(no subject)

Jun 08, 2008 11:08

I'm going to Thailand in 3 weeks now, working with Burmese refugees which is make or break for me really, then I get home, fly to menorca, say goodbye to my bed and make a new one in Sheffield.

Reading a long line of (brilliant) screaming society attack books is making it rather hard for me to do anything at the moment! Yesterday I went to brick lane, every comment I made about the stores I felt like a fraud. I felt like a tourist visiting this strange tribe of crazies. I ended up buying a disgusting 60s long arm & foot length nighty just because I wanted to keep this piece of history where people thought bright pink was sexy and childlike, its amazing really.

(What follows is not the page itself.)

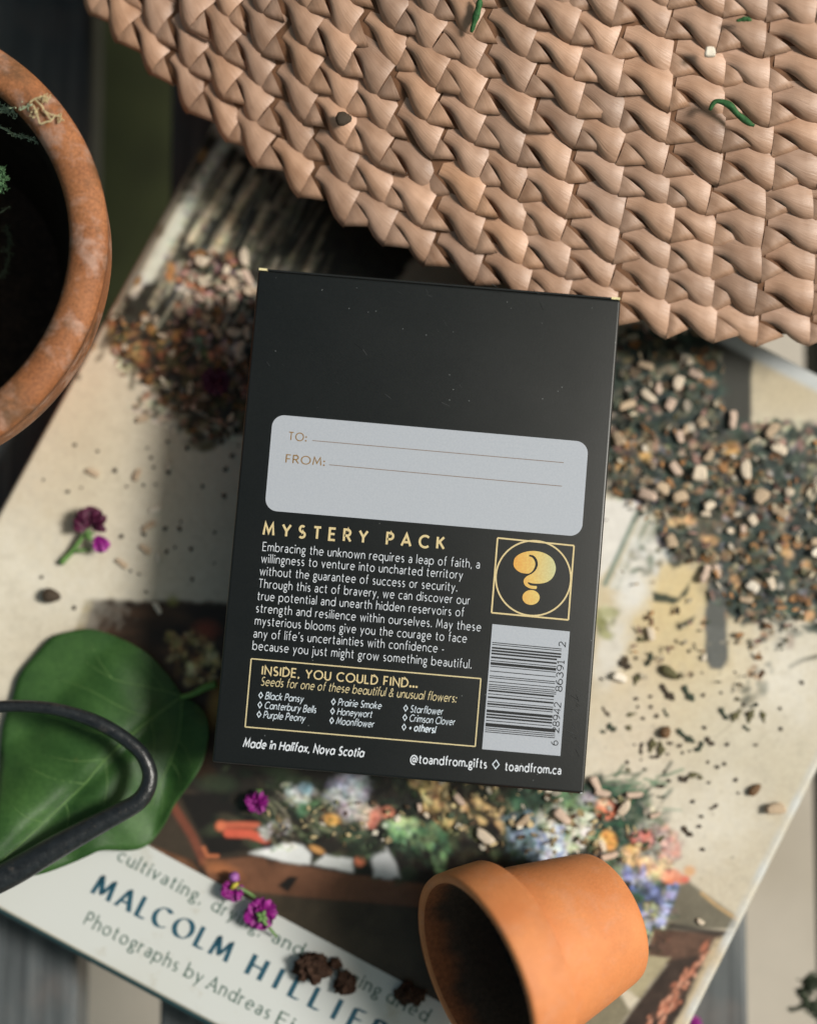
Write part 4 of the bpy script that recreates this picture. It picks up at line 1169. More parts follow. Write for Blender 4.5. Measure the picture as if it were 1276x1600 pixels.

I'm finding it hard to take fashion and people seriously, I'm finding it hard to take money seriously but I won't spend any because I feel like its so weighted with value simultaneously. In Beyond Retro I sat waiting for El outside the changing room and thought how much I should and shouldn't buy this nighty, I have enough clothes,, I just wanted it because it held some sort of strange societal value that I thought was worth holding on to just because its so interesting, its something people will forget. Really why anything costs anything, why we need things drives me mad because I'm always on both sides, I didnt need this nighty, I know that values change, so why did I need to pay to keep that value? I didnt! But I did! Sometimes I wish I didn't feel like this, but most of the time I'm so glad I do, we can't live stagnantly like this with so many people who have nothing.

So basically this is something like my brain that the moment. I think if I didn't have James to talk to I'd be incredibly lonely in my thoughts because we really really talk and understand each other. A few of my friends are going through breakups at the moment, it makes you reflect, because I can't imagine my life without him, maybe that is a bad thing, but it certainly doesn't feel like it.